Physical layer design and implementation of distributed arrays in packet networks
Abstract
Multi-input multi-output (MIMO) is well known to improve the throughput and reliability of wireless links, and has thus become an essential element for wireless communication standards, such as IEEE 802.11, Long Term Evolution, and WiMAX. A conventional MIMO link has an array antenna (i.e., several antennas on a common hardware platform, sharing the same local oscillator and clock) at one or both ends of the link. For example, in multi-user MIMO, the base station or access point has multiple antennas. However, distributing the antennas across multiple hardware platforms without a common local oscillator has several advantages, such as larger coverage area for the same number of antenna elements, more flexible network topology, and lower cost of individual hardware platforms. The main challenge in the implementation of a distributed or virtual array is synchronizing the platforms in time, frequency, and in some cases, phase. For example, state-of-the-art synchronization techniques fail at extreme ranges, far beyond single-input-single-output (SISO) range. In wireless packet networks, which includes local area networks, sensor networks, and ad hoc networks, synchronization depends on the preamble of the packet. This dissertation explores how new packet designs and new signal processing algorithms can adequately synchronize and operate distributed arrays to achieve range extension and to achieve higher data rates in dense deployments. Both OFDM-based wideband transmission techniques and MSK low data rate transmission techniques are developed. All techniques are demonstrated using software defined radio (SDR).

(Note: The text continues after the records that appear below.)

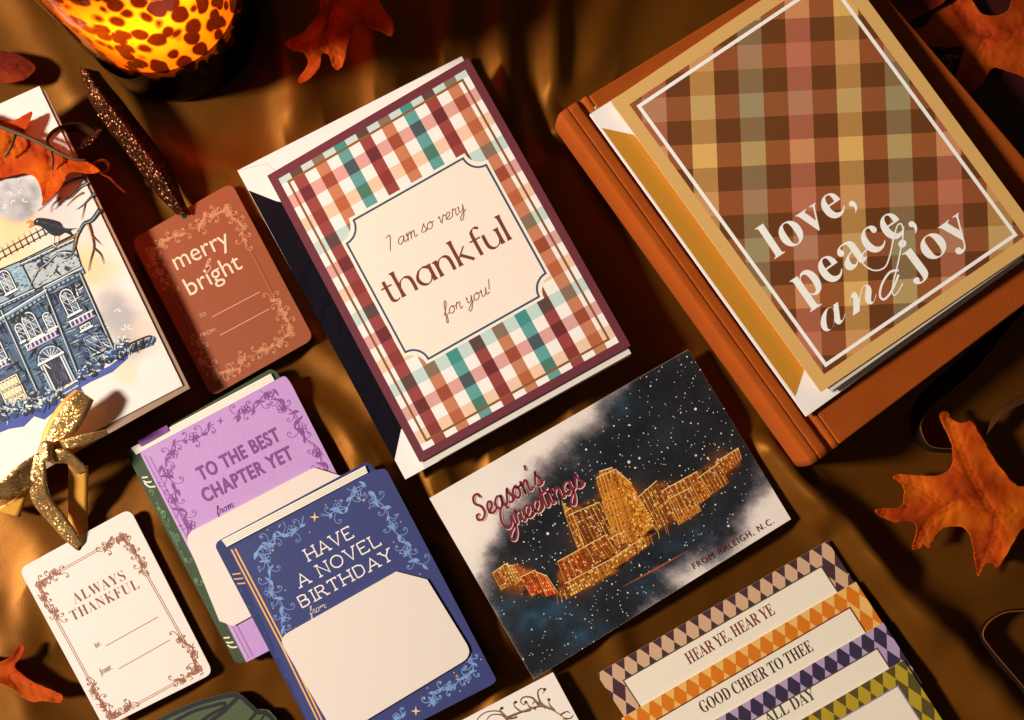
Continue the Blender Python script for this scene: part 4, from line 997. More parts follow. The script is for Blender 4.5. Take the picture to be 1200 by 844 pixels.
a.text('CHAPTER YET', (241, 589), (345, 536.5), 15.5, 0x83468c, 'sans', off=0.030, layer=4, space=1.12)
hand_text(a, 'from:', (255, 604), (276, 593), 4.8, .62, 0x7a4088)
a.done('lettering')
def gift_card(z, quad, rad, label, ref):
    s = Sheet(quad, z); s.thing('gift_card', label, 'gift card', 'blank cream gift cards in book shaped holders')
    slab(s, 'card', rounded(quad, rad), -0.7, 0, paper(0xe7d9cd, 0.5), edge=paper(0xdccfc0)); return s
gift_card(6.6, [(216, 627), (391, 536), (446, 640), (262, 740)], [13, -26, 10, -13], 'blank cream gift card tucked into the lilac book holder', None)
s = Sheet(Q['blue'], 9); s.thing('gift_card_holder', 'navy blue book shaped gift card holder reading HAVE A NOVEL BIRTHDAY', 'gift card holder', 'book shaped gift card holders')
slab(s, 'back_cover', rounded([(250, 637), (431, 540.5), (440, 551), (452, 549), (582, 798), (386, 898)], [9, 6, 3, 6, 0, 4]), -1.0, -0.3, paper(0x2d3568), edge=paper(0x4a5390))
a = Art(s, -0.3); a.cl = inset([(251.5, 639), (280, 630), (420, 898), (386, 898)], 1.5)
a.poly([(252.5, 647), (258, 650), (272, 646), (332, 757), (386, 880), (360, 850)], 0x262a4a, 0)
for k in range(3): a.stroke(spline([(263 + k * 4, 668 + k * 5.5), (270 + k * 4, 673 + k * 5.5), (282 + k * 4, 672 + k * 5.5)], 5), 1.6, 0xe0ae62, 3)
vine(a, [(276, 690), (300, 740), (330, 800), (356, 860)], 0x424f86, amp=3, wave=26, size=6.5, wd=.8, seed=61, layer=1, dense=1.2)
a.done('spine_print')
book_pages(s, [(260, 633), (428, 546), (431, 554), (266, 641)], 4, 0xb9a88c)
slab(s, 'front_cover', rounded([(269, 642), (436, 552), (452, 548.5), (582, 797), (577, 802), (386, 900)], [0, 2, 6, 3, 3, 0]), 0.1, 0.6, paper(0x3a4176), edge=paper(0x5a62a0))
a = Art(s, 0.6); OR = 0xe7b066; BL = 0x7f9cd2; a.cl = inset([(269, 642), (449, 548), (582, 798), (386, 900)], 1.0)
a.stroke([(271.5, 644), (332, 760), (390, 880)], 2.0, OR, 0); a.stroke([(276, 643), (336, 758), (394, 878)], 2.0, OR, 0)
cover_border(a, BL, None, [[(302, 641), (318, 634), (334, 628), (352, 614), (358, 606)], [(303, 644), (312, 658), (316, 680), (326, 702), (336, 742), (342, 756)]], [[(430, 571), (412, 578), (404, 596), (388, 604), (378, 600)], [(434, 574), (446, 592), (458, 610), (470, 632), (482, 650), (498, 664)]], 51, None, 0xe0a878)
vine(a, [(552, 760), (552, 775), (550, 790), (532, 802), (512, 812), (500, 826)], BL, amp=2.6, wave=34, size=7.6, wd=.95, seed=71, layer=1, dots=0xe0a878, dense=1.1)
vine(a, [(476, 838), (462, 846), (446, 858)], BL, amp=2.6, wave=34, size=7, wd=.95, seed=73, layer=1)
star4(a, 369, 606, 6, 0xf3c886); star4(a, 487.5, 833, 6, 0xf3c886); star4(a, 320, 645, 2.6, 0xe8a860); star4(a, 426.5, 586.5, 2.6, 0xe8a860); star4(a, 535.5, 792, 2.6, 0xe8a860)
a.done('border_print')
a = Art(s, 0.6)
slab_text(a, 'HAVE', (363, 657), (415, 629), 14, 1.6, 0xf3e9df, 4)
slab_text(a, 'A NOVEL', (353, 688), (447, 638), 14, 1.6, 0xf3e9df, 4)
slab_text(a, 'BIRTHDAY', (355, 712), (461, 655), 13.5, 1.6, 0xf3e9df, 4)
hand_text(a, 'from:', (364, 721), (384, 711), 4.6, .62, 0xe6dcd6)
a.done('lettering')
gift_card(10.6, [(326, 748), (487, 657), (555, 768), (395, 865)], [14, -26, 16, -12], 'blank cream gift card tucked into the navy blue book holder', None)
# ================================================================== COUPON STRIPS WITH HARLEQUIN BORDERS
def strip(quad, z, c1, c2, cline, label, txt, tc, t0, t1, off):
    s = Sheet(quad, z); s.thing('coupon_strip', label, 'coupon strip', 'stacked paper strips with diamond borders')
    slab(s, 'strip_card', quad, -0.4, 0, paper(c2), edge=paper(0xcab79c))
    a = Art(s); q = [np.array(p, float) for p in quad]
    ex = np.array((14.45, -8.3)); v = np.array((7.9, 14.6)); p0 = q[0] + np.array((6.4, 10.4)) + ex * .35 + off
    for i in range(-6, 32):
        for j in range(-2, 6):
            c = p0 + ex * i + v * 2 * j
            dia = clip([tuple(c - v), tuple(c + ex / 2), tuple(c + v), tuple(c - ex / 2)], quad)
            if dia: a.poly(dia, c1, 0)
    a.done('diamond_print')
    a = Art(s); inn = inset(quad, 21.5); inn2 = [inn[0], inn[1], inn[2], inn[3]]
    # the plate runs down under the next strip
    dv = (q[3] - q[0]) / np.linalg.norm(q[3] - q[0]); inn2[2] = tuple(np.array(inn[2]) + dv * 22); inn2[3] = tuple(np.array(inn[3]) + dv * 22)
    pl_ = clip(inn2, inset(quad, 1.0))
    a.poly(pl_, cline, 2); a.poly(inset(pl_, 1.6), 0xf0e4cf, 3); a.done('text_plate')
    if txt:
        a = Art(s); a.text(txt, t0, t1, 14.2, tc, 'serif', off=-0.002, layer=5, space=0.98); a.done('lettering')
dn = np.array((46, 71.))
def sq(tl, tr, k=1.0):
    tl, tr = np.array(tl, float), np.array(tr, float); return [tuple(tl), tuple(tr), tuple(tr + dn * k), tuple(tl + dn * k)]
strip(sq((699, 790), (969.5, 634)), 3.0, 0xd0a886, 0x4a3038, 0x4a4a2c, 'dark plum and tan strip reading HEAR YE, HEAR YE', 'HEAR YE, HEAR YE', 0x7a2c2c, (808, 779), (909, 719), 0)
strip(sq((728, 842), (1003, 682)), 3.8, 0xd8761a, 0xeab764, 0x6e2418, 'orange diamond strip reading GOOD CHEER TO THEE', 'GOOD CHEER TO THEE', 0x3f2a1e, (824, 836), (954, 762), 0)
strip(sq((760, 889), (1035, 730)), 4.6, 0x3a3048, 0xb49cbc, 0x5a4038, 'lilac and dark violet diamond strip reading ALL DAY', 'ALL DAY', 0x4a4a2a, (900, 849), (957, 818), 0)
strip(sq((785, 933), (1059, 774), 1.3), 5.4, 0xb59a2a, 0x5a4c26, 0x9c8aa0, 'olive and yellow diamond strip on the front of the stack', None, 0, 0, 0, 0)
# ================================================================== WHITE CARD WITH BROWN SCROLLS, DARK GREEN BOOK CUTOUT
s = Sheet(Q['white'], 3); s.thing('note_card', 'plain white card with dark brown acanthus scrolls', 'note card')
slab(s, 'card', Q['white'], -0.5, 0, paper(0xf1e6dc))
a = Art(s); DB = 0x4a3226
def acan(pts, w0):
    L_ = spline(pts, 10); a.stroke(L_, w0, DB, 1, taper=1); a.stroke([(x - .4, y - .5) for x, y in L_], w0 * .35, 0xa87a4c, 2, taper=1)
acan([(592, 842), (612, 834), (634, 828), (654, 836), (672, 852)], 3.2)
for pts in ([(645, 831), (634, 824), (630, 812), (634, 807), (638, 809), (636, 813)], [(632, 828), (624, 818), (614, 817), (610, 822), (614, 826), (617, 822)], [(622, 832), (612, 834), (604, 829), (602, 824), (605, 823)],
            [(606, 840), (596, 842), (586, 834), (572, 834), (562, 840), (556, 850)], [(590, 838), (586, 832), (588, 830)], [(650, 833), (644, 826), (643, 820)], [(596, 846), (588, 838), (576, 838), (570, 844)],
            [(656, 838), (664, 834), (668, 836)], [(628, 831), (620, 828), (618, 824)], [(640, 830), (628, 822), (624, 826)], [(660, 842), (668, 842), (672, 838)]): acan(pts, 2.6)
for x, y in ((638, 808), (616, 823), (604, 823), (588, 830), (643, 820)): a.disc(x, y, 1.8, DB, 3)
a.done('scroll_print')
gq = [(180, 838), (330, 838), (330, 880), (180, 880)]
s = Sheet(gq, 2.5); s.thing('book_cutout', 'dark green die cut paper book with black outlines', 'paper cutout')
ol = spline([(170, 851), (200, 835), (232, 821.5), (262, 813.5)], 5) + spline([(274, 811.5), (281, 813), (292, 822)], 4) + [(302, 831.5), (308, 831), (315, 832), (323, 841), (345, 880), (170, 880)]
slab(s, 'paper', ol, -0.8, 0, paper(0x4a5438), edge=paper(0x6a6a4a))
a = Art(s); BK = 0x1d1c1e
a.stroke([(170, 854)] + spline([(200, 838), (232, 824.5), (262, 816.5), (275, 814.5)], 5) + [(283, 817), (302, 835), (310, 834.5), (318, 841), (335, 870)], 5.2, BK, 1)
a.stroke(spline([(196, 850), (226, 834), (250, 827), (262, 824), (262, 829), (246, 838), (230, 850)], 6), 4.0, BK, 2)
a.stroke([(279, 817), (262, 834), (240, 850)], 4.6, BK, 2); a.stroke([(300, 835), (292, 845), (285, 856)], 3.4, BK, 2); a.stroke([(311, 836), (300, 852)], 2.2, BK, 2)
a.done('outline_print')
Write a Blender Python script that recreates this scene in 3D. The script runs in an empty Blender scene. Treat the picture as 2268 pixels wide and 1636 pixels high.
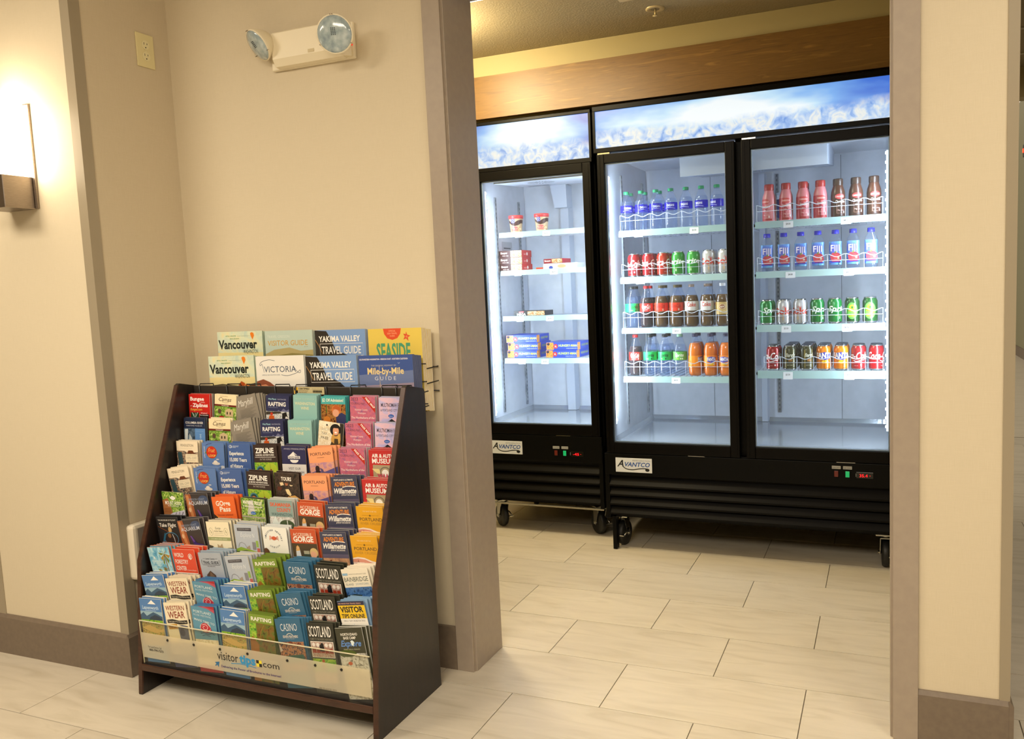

The main contributions of this dissertation are as follows. For distributed arrays in range extension scenarios, novel synchronization strategies with diversity gain and robustness against interference are presented. One of these is a novel OFDM preamble design and synchronization method with diversity gain, presented for time division cooperative transmission (TDCT). For extending range for spatially multiplexed multi-user MIMO communications, a new relay self-selection scheme is presented for amplify-and-forward (AF) relaying. With the aim of enabling transmit-only wireless sensor networks with long battery life, a novel interference-insensitive minimum shift keying (MSK) synchronization scheme is presented, along with a new statistical model of the residual remaining after interference cancelation. The last contribution aims to facilitate high throughput wireless LANs, through dense deployments of co-channel wireless LAN access points. That contribution is a hybrid method of selective application of nonlinear precoding (NLP) on top of interference alignment (IA) beams, over multi-user, multi-access-point MIMO networks. The Tomlinson-Harashima NLP scheme is implemented on SDR to demonstrate real-time packet decoding performance.